In 2012 the UK's search and rescue will be part privatised. What does that mean for sailors?

An announcement by the UK government that they have decided on their preferred bidder for a new search and rescue contract has raised questions about the changes being planned.

Search and rescue (SAR) services are to be part privatised in 2012, a very long-term plan that has been shaped by the government’s adoption of Public Finance Initiatives for procurement.

A lot of yachtsmen are worried about what it might mean for civilian rescue. Does this herald a future reduction in military SAR operations, perhaps even the start of a privatised system where the user pays?

Here are some answers based on released information as well a recent interview with Stuart Carruthers, the cruising manager of the RYA, who has been following developments closely.

What is the new search and rescue contract?

The contract is a Public Finance Initiative that will provide and maintain rotary wing aircraft for search and rescue for the next 25 years. The contract is worth £6 billion.

What is Soteria and what are they bidding to do?

Soteria is a consortium made up of CHC, Thales UK, Sikorsky and the Royal Bank of Scotland. Among the criteria for the bid is to maintain or improve current levels of service, so coverage of the UK’s sea area  (3.6 million km2), speed of response, time to location and time that SAR crews can spend on location are all stipulated.

Why is this change considered necessary?

Mainly because the Sikorsky Sea King helicopters being used by the Royal Navy and RAF are ageing fleets, expensive to maintain and heading towards obsolescence. The design dates from the early Sixties.


Today, four different variants are used by the military in eight different locations. Soteria proposes replacing these with Sikorsky S92 helicopters specially built and equipped for search and rescue.

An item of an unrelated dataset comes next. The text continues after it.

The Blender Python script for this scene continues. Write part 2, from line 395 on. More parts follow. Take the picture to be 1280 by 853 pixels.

By changing to one platform used across the RN and RAF, as well as the four already privatised Coastguard helicopter services at Sumburgh, Stornoway, Portland and Lee-on-Solent, it is hoped that deployment will be more logical and spares and maintenance can be standardised.

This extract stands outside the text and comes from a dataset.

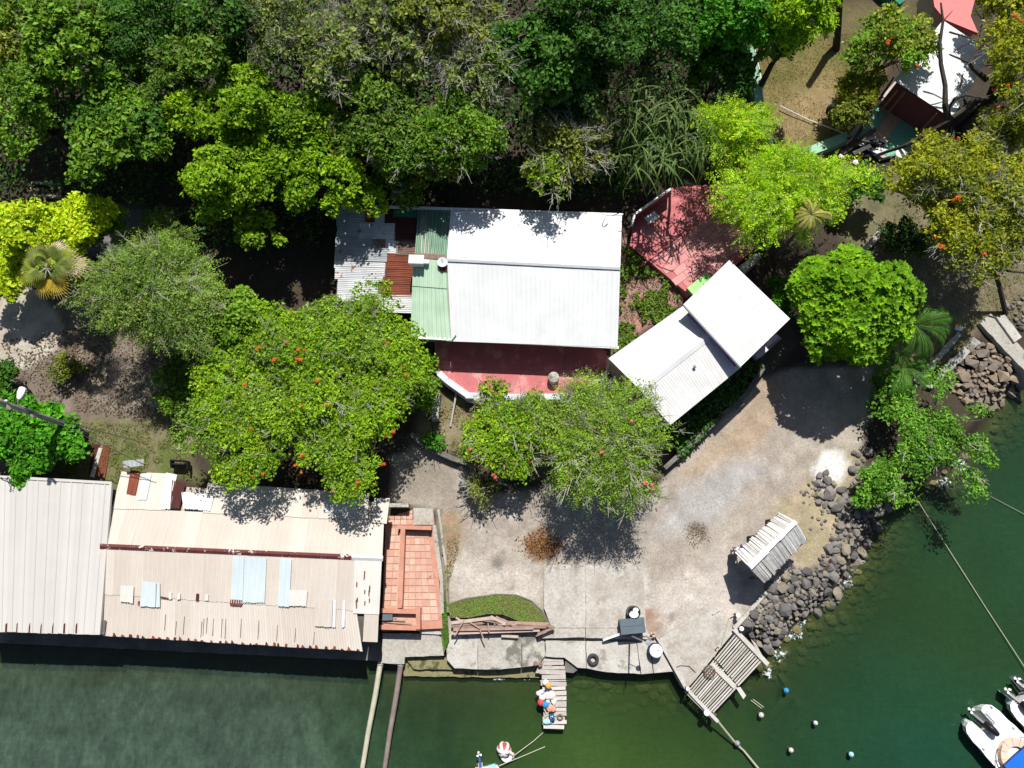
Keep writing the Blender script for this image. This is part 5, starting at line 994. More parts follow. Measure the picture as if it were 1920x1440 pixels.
tn = thing('bare_tree', 'bare dark tree trunk on the lawn at the top edge', 'tree trunk', gp(1572, 90)); A = gp(1570, 92); G().tube([A - [0, 0, .2], U(1572, 40, 5.2), U(1576, -20, 8.0)], [.26, .22, .18], 8).obj('trunk', BARKD, tn)
dt = thing('driftwood_trunk', 'dark leaning trunk with a bare limb on the shore bank', 'tree trunk', gp(1880, 585)); G().tube([gp(1886, 588), U(1872, 530, 3.4), U(1862, 505, 4.2), U(1890, 508, 4.4), U(1930, 512, 4.6)], [.16, .13, .10, .07, .05], 7).obj('trunk', BARKD, dt)

# ground cover
def scatter(name, pts, n, ls, p, seed, zr=(.02, .5), dens=None, label=None, kind='stuff', extra=None):
    rg = np.random.RandomState(seed); Pg = poly_g(pts); lo, hi = Pg.min(0), Pg.max(0); xy = rg.uniform(lo, hi, (n * 3, 2)); k = sdist(Pg, xy[:, 0], xy[:, 1]) > 0; xy = xy[k]
    if dens: xy = xy[fbm(xy[:, 0], xy[:, 1], dens[0], seed) > dens[1]]
    xy = xy[:n]; m = len(xy); z = terr(xy[:, 0], xy[:, 1]) + rg.uniform(zr[0], zr[1], m); L = rg.uniform(.6, 1.3, m) * ls[0]
    V, Fq = leaf_quads(np.column_stack([xy, z]), nrm(np.array([0, 0, 1.0]) + rg.normal(0, .5, (m, 3))), rg.normal(0, 1, (m, 3)), L, L * ls[1] / ls[0]); t = rg.uniform(0, 1, m); col = pal(*PAL[p], t, rg) if isinstance(p, str) else pal(p[0], p[1], t, rg, .2)
    return struct(M(name, V, Fq, FOL, None, col=np.repeat(col, 4, 0)), kind)
WOOD = [(-60, -60), (1390, -60), (1400, 200), (1250, 350), (1160, 385), (640, 370), (600, 470), (330, 480), (240, 380), (-60, 370)]
scatter('undergrowth', WOOD, 26000, (.30, .15), 'deep', 811, (.1, 1.6), (1.6, .40)); scatter('leaf_litter', WOOD, 9000, (.16, .09), ((.05,.035,.02), (.17,.12,.07)), 812, (.01, .04))
scatter('creeper', [(1163, 460), (1183, 470), (1215, 505), (1290, 556), (1240, 620), (1150, 672), (1155, 560)], 5200, (.19, .11), ((.05,.11,.01), (.20,.30,.04)), 813, (.02, .35), (1.0, .44))
scatter('dry_creeper', [(1163, 460), (1183, 470), (1290, 556), (1150, 672)], 1600, (.16, .05), ((.16,.10,.07), (.36,.25,.17)), 814, (.02, .2), (.8, .42))
scatter('bank_undergrowth', [(1270, 870), (1250, 800), (1390, 680), (1425, 690), (1390, 740)], 2500, (.22, .12), 'deep', 815, (.1, .9), (1.0, .35))
scatter('weeds', [(100, 870), (140, 790), (350, 800), (360, 900), (100, 905)], 3800, (.14, .035), ((.09,.12,.025), (.27,.25,.09)), 816, (.01, .12), (.9, .42))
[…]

Does the change in service mean Royal Navy and RAF search and rescue involvement will be scaled back?

No, there is no suggestion of that at all, says Stuart Carruthers of the RYA. The military wants to be a full part of SAR capabilities and being able to carry those duties out is “regarded as essential operational training.”

The military have no plans to slack off training, he adds, and will be continuing to carry that out at RAF Valley in Wales.

Will the capabilities and range of SAR operations change?

Yes. The S92 helicopters proposed are 30 per cent faster than the MoD Sea Kings. The RYA has been told that they will be capable of flying in much worse adverse conditions.

The contract stipulates that the new service will be able to respond to 12 separate concurrent incidents and can be on station in very high risk and medium risk areas (eg most of the UK south coast) within 60 minutes.

Will the range of rescue will increase?

Not necessarily but the greater speed and fuel efficiency of the new helicopters will probably mean faster response times and should allow more time to be spent searching.

When will this change take place?

The new service will start in 2012. The RYA hopes that exact details of how Soteria are going to provide the service will be available to them now that the preferred bidder has been made public.